Press Release Article


Date: Jun 06, 2001
Press Release Number: 87-2001

Port Authority Executive Director Neil D. Levin today sent the Federal Aviation Administration ideas for public comment, which would permanently address flight congestion at LaGuardia Airport. This is the latest in a series of steps the Port Authority has taken to reduce delays and increase efficiency at one of America’s busiest airports.
The Port Authority’s ideas include encouraging voluntary action by the airlines and consideration of new administrative measures restricting the total number of takeoffs and landings at LaGuardia. If necessary, these measures could be combined with market-oriented incentives encouraging airlines to use larger aircraft while reducing the overall number of flights at the airport.

“All of the stakeholders agree that there is a problem, and the traveling public deserves relief from congestion and delays. Although these ideas are under active consideration, the Port Authority has no preconceived conclusions about which idea, or combination of ideas, would offer the best permanent solution,” Mr. Levin stressed. “Our intent is to begin a national dialogue that will lead to a consensus about the best approach to reduce congestion at LaGuardia, while maintaining a high level of customer service and offering travelers the greatest possible choice of flights, without fare increases.\"

“As a longtime business traveler, I know first-hand how frustrating and costly flight delays can be,” said Port Authority Chairman Lewis M. Eisenberg. “We must take action on behalf of the more than 25 million passengers who fly into and out of LaGuardia Airport each year. People should be spending less time sitting on crowded runways. The Port Authority will work aggressively with the FAA, U.S. DOT, members of Congress, passengers and the airlines to meet the needs of the flying public.”

The Port Authority’s ideas submitted for public comment include:

·Encouraging voluntary industry solutions.

·Limiting the number of flights permitted each hour at LaGuardia.

·Charging airlines a “congestion fee” for most flights during peak periods, or conducting an auction among the airlines for a predetermined number of permitted flights.

·Providing rebates on fees, or other financial incentives, to encourage the use of larger aircraft, protect start-up airlines and preserve service to underserved markets.

·Providing funds to encourage the development of additional airport and airspace capacity in the region, including physical infrastructure and technological improvements.

Mr. Levin emphasized that if economic incentives become necessary, the use of any revenue raised would be limited to specific purposes, which would benefit the traveling public by improving the efficiency of the aviation system.

\"Our goal is not to create a new source of revenue,\" Mr. Levin said. “Everyone agrees that we have a problem at LaGuardia. Our goal is to solve that problem.”

At Governor George E. Pataki’s direction, the Port Authority will ensure upstate New York communities have broad access to air service to New York City, Mr. Levin said.

Port Authority Director of Aviation William R. DeCota said, “These ideas attempt to address a number of key objectives – reducing total flights at LaGuardia while maximizing the number of carriers and communities served, without increasing consumer costs.

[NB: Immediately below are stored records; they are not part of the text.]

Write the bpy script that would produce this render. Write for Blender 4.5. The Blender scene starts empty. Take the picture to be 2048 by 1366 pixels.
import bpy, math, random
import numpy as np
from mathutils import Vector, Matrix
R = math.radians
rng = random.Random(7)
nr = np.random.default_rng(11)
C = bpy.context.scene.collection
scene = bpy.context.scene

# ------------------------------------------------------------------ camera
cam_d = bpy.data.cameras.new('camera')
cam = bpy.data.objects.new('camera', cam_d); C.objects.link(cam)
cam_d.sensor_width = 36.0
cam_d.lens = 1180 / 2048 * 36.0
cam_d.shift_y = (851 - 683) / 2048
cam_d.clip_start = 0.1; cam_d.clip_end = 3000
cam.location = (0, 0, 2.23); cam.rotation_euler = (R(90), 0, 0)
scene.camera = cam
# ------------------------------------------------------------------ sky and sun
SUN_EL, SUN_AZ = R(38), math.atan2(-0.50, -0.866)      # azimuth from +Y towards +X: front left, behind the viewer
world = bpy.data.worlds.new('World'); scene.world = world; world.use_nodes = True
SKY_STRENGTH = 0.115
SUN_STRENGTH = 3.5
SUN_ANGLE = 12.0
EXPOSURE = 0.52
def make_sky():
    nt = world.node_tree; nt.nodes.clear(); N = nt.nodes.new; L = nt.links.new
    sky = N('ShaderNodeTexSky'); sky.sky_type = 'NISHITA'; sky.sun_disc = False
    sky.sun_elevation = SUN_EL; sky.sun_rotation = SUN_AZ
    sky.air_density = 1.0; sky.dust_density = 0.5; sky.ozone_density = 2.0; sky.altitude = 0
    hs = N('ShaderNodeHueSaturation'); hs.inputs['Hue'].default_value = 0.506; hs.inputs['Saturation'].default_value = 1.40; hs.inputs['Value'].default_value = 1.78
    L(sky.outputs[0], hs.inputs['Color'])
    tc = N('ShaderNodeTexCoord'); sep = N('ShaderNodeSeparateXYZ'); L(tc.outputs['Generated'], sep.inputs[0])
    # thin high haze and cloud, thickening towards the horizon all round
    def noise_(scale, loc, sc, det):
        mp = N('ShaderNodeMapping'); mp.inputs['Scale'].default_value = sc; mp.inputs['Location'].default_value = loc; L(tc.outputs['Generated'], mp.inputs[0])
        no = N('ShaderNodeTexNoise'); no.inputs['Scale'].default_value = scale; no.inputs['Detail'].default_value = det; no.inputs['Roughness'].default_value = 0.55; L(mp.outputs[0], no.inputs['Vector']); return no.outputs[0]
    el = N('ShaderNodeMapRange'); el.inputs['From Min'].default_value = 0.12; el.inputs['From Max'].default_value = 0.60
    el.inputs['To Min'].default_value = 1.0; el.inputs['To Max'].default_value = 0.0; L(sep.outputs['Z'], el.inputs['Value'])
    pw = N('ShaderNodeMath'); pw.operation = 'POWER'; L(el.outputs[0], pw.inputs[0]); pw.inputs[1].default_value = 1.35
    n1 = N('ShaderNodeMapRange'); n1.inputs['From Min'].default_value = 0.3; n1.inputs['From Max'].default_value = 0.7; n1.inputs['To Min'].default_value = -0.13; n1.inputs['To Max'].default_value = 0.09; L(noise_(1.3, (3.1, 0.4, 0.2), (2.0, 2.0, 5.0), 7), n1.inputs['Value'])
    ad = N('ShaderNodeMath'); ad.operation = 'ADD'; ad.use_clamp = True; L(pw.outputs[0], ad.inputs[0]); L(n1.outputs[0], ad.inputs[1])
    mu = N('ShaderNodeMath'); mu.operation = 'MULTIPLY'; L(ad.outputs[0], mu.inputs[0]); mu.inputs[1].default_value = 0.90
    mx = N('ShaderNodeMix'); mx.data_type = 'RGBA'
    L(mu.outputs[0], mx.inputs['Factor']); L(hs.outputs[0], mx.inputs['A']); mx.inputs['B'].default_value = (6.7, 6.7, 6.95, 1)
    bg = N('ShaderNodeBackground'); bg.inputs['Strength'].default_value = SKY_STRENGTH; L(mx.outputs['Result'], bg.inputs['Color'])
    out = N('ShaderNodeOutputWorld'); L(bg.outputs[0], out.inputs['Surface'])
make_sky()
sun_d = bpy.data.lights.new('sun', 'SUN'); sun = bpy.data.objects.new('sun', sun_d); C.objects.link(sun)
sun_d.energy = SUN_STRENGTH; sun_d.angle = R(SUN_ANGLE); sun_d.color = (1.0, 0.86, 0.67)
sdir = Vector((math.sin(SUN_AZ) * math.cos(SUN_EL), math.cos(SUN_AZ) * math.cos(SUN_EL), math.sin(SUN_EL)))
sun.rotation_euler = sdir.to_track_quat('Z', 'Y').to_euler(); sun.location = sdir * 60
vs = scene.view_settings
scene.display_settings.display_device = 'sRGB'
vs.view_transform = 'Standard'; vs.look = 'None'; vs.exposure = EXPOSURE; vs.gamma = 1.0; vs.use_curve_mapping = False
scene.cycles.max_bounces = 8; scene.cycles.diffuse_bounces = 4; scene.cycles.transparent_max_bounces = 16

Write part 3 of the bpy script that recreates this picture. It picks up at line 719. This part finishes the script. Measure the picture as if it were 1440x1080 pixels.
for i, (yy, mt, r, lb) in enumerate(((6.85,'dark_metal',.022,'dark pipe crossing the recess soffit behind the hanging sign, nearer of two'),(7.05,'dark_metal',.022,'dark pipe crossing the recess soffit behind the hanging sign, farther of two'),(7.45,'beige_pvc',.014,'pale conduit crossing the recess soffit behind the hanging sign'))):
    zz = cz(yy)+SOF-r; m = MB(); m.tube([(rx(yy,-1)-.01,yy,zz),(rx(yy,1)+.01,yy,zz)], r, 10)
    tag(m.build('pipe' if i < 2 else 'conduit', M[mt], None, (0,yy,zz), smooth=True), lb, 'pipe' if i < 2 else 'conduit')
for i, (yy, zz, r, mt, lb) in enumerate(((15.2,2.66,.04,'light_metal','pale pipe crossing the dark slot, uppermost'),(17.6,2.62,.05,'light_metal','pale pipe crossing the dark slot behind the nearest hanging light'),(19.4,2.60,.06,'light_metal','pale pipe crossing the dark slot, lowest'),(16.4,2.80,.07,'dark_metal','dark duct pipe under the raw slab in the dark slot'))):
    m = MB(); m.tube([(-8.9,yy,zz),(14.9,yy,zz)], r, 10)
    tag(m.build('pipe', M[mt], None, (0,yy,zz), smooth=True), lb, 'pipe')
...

We expect that all concerned parties – including passengers, the airlines, community leaders, federal regulators and members of Congress – will fully participate in this process by analyzing the details of these ideas and formally expressing their opinions. We welcome their review and their own ideas to solve this critical problem.”

In the year 2000, LaGuardia Airport approached gridlock as airlines added more than 300 daily flights – an increase of more than 30 percent at the already congested airport.

The Port Authority responded by imposing an October 1, 2000, moratorium on new flights during peak periods at LaGuardia. The agency’s action prompted a series of meetings between representatives of the Port Authority, the FAA and DOT to discuss further steps. At the Port Authority’s request, in December 2000 the FAA implemented emergency rules that dramatically reduced the increase in flights at LaGuardia. As part of those new rules, the FAA conducted a “slot lottery” during which 13 airlines already serving LaGuardia competed for 159 available flight slots.

In effect, the moratorium and the slot lottery have combined to reduce delays by cutting the number of flights at LaGuardia from more than 1,400 a day to about 1,200 a day. Through the end of May 2001, these actions reduced by more than 19,000 the total number of flights at LaGuardia – saving passengers a combined 109 years in avoided flight delays.

The Port Authority’s actions have been praised by passenger groups, elected officials and airport operators. The agency also received a prestigious Aerospace Laurel award from Aviation Week & Space Technology magazine for taking strong actions to reduce congestion and delays at LaGuardia.